• **PROBLEM**
In the data below, find every line with the string "wide" and pull it out.
## begin
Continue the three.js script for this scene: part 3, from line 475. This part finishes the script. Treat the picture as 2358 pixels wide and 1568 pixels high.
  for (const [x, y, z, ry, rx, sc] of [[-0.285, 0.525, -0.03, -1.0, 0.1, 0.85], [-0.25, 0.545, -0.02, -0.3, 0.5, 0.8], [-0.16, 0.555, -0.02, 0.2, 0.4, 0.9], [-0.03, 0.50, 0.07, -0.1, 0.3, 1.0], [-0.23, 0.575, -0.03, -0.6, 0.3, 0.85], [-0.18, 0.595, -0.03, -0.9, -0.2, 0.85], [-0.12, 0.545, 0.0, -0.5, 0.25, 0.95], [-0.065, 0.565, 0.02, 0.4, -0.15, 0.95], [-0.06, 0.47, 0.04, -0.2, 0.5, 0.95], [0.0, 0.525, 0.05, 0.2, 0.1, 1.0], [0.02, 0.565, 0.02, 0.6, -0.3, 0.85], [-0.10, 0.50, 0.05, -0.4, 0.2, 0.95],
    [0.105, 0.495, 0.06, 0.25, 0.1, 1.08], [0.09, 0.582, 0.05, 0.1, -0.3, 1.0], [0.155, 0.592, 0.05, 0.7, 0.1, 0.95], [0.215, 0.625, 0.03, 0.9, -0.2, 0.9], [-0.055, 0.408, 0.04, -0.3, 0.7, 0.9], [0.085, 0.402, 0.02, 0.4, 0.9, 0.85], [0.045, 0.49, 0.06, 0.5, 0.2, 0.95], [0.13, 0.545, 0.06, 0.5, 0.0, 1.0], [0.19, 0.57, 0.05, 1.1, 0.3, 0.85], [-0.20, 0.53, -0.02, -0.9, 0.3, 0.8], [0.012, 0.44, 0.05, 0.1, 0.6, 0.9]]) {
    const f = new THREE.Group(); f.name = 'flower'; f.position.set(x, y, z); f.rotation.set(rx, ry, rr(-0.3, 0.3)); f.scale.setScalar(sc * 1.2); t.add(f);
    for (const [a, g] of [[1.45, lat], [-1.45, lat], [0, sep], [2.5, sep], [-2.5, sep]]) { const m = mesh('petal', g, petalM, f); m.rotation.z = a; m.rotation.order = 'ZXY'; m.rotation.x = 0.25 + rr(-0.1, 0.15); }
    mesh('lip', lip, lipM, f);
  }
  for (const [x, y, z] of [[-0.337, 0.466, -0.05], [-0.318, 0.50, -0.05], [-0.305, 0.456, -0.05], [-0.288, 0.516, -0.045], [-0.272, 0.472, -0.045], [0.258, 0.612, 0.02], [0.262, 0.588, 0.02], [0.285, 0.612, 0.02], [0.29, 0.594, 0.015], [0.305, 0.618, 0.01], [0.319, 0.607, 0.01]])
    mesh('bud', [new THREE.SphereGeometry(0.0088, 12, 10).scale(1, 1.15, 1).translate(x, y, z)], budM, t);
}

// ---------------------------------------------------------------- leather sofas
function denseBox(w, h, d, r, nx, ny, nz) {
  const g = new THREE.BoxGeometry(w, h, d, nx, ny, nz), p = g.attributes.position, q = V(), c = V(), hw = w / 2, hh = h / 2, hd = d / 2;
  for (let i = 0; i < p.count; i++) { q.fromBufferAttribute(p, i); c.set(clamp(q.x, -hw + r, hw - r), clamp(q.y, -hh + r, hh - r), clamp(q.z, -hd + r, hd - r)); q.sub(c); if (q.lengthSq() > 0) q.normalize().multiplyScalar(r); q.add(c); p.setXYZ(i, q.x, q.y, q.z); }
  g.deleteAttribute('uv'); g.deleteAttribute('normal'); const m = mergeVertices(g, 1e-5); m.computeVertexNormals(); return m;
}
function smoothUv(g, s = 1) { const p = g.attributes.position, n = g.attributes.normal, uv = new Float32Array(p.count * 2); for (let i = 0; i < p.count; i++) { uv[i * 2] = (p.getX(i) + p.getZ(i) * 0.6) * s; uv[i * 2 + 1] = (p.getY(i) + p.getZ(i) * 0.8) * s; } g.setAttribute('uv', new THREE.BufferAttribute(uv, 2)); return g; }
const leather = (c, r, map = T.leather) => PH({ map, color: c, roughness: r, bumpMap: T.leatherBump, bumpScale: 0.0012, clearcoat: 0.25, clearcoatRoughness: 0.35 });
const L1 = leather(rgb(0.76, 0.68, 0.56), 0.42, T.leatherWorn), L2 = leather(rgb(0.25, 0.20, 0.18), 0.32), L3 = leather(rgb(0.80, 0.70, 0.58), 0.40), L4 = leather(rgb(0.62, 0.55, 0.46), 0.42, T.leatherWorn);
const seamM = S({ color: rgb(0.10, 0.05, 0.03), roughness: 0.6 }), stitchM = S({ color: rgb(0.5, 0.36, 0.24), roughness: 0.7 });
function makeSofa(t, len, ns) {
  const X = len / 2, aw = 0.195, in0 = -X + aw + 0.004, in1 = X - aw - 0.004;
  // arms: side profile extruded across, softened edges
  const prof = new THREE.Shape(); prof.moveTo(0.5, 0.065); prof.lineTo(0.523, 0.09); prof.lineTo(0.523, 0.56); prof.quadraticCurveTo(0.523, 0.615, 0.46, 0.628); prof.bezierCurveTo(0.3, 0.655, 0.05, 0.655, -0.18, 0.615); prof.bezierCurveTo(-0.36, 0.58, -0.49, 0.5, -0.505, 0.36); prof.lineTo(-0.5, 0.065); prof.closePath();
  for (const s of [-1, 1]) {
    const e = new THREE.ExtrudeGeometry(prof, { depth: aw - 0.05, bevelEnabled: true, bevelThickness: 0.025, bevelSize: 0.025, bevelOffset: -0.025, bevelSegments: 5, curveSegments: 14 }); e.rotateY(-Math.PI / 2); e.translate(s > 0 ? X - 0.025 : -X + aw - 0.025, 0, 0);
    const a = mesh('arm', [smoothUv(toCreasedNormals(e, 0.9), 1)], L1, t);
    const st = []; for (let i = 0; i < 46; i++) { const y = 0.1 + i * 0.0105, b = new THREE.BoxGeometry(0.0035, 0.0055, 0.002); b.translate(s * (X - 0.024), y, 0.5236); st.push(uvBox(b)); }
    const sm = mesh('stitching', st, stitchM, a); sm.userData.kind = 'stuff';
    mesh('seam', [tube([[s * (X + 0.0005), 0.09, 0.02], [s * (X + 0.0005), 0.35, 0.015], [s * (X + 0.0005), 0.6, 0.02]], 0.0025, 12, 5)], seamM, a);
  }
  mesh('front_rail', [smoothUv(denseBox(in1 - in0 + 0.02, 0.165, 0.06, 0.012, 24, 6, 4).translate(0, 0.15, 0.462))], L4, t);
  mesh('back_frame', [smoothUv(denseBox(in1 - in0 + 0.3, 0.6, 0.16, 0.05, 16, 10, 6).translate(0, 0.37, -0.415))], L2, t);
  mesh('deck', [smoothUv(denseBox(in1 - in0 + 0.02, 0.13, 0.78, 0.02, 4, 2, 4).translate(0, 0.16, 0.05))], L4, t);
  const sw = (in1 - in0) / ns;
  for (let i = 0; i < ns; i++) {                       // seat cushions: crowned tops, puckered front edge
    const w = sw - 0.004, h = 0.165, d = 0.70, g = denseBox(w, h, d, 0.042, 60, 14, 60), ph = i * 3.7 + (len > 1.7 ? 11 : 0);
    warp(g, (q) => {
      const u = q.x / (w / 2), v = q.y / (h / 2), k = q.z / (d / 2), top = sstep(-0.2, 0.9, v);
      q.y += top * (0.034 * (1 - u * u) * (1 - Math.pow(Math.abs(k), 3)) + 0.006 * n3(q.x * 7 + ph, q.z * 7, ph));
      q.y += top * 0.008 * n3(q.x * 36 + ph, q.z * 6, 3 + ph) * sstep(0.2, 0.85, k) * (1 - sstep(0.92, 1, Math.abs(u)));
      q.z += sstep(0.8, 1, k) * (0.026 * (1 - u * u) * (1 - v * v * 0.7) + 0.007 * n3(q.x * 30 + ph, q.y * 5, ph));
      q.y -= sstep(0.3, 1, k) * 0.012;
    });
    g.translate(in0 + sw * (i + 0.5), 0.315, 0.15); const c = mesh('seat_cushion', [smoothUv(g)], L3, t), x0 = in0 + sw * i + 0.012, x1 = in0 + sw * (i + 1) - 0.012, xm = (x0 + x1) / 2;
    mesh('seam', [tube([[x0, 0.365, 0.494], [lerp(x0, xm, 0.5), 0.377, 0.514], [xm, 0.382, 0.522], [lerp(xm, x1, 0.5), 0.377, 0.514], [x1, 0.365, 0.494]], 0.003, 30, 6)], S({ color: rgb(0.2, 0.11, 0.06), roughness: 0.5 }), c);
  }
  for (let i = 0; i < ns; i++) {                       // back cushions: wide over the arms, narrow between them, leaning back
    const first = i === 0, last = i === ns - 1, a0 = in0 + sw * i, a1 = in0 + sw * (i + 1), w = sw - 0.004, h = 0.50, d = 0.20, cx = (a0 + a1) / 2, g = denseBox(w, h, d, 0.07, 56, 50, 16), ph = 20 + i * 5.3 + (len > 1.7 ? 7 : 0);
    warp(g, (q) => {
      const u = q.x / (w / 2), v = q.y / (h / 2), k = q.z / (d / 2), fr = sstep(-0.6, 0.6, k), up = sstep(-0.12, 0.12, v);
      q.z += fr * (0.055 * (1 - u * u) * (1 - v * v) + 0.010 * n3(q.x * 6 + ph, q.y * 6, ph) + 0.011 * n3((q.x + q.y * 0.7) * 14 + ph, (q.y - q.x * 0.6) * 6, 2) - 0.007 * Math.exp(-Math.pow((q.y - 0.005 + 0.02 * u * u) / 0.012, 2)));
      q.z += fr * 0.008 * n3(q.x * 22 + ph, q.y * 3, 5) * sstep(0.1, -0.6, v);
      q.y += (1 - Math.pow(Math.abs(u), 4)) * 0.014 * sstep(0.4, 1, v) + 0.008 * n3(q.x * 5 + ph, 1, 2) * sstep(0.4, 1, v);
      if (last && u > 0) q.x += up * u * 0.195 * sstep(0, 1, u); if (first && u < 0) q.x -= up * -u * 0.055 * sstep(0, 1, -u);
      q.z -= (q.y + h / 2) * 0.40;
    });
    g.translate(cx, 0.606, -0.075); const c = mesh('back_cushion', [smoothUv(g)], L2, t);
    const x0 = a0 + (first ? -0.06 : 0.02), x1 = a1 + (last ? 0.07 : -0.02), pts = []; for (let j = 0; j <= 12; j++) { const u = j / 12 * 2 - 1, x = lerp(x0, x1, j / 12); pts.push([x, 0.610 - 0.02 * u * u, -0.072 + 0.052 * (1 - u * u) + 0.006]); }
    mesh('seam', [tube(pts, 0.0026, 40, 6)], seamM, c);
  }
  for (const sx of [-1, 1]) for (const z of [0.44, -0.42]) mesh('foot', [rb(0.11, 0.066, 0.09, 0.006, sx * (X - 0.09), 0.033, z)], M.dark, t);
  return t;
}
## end
• **TASK SOLUTION**
Continue the three.js script for this scene: part 3, from line 475. This part finishes the script. Treat the picture as 2358 pixels wide and 1568 pixels high.
  for (let i = 0; i < ns; i++) {                       // back cushions: wide over the arms, narrow between them, leaning back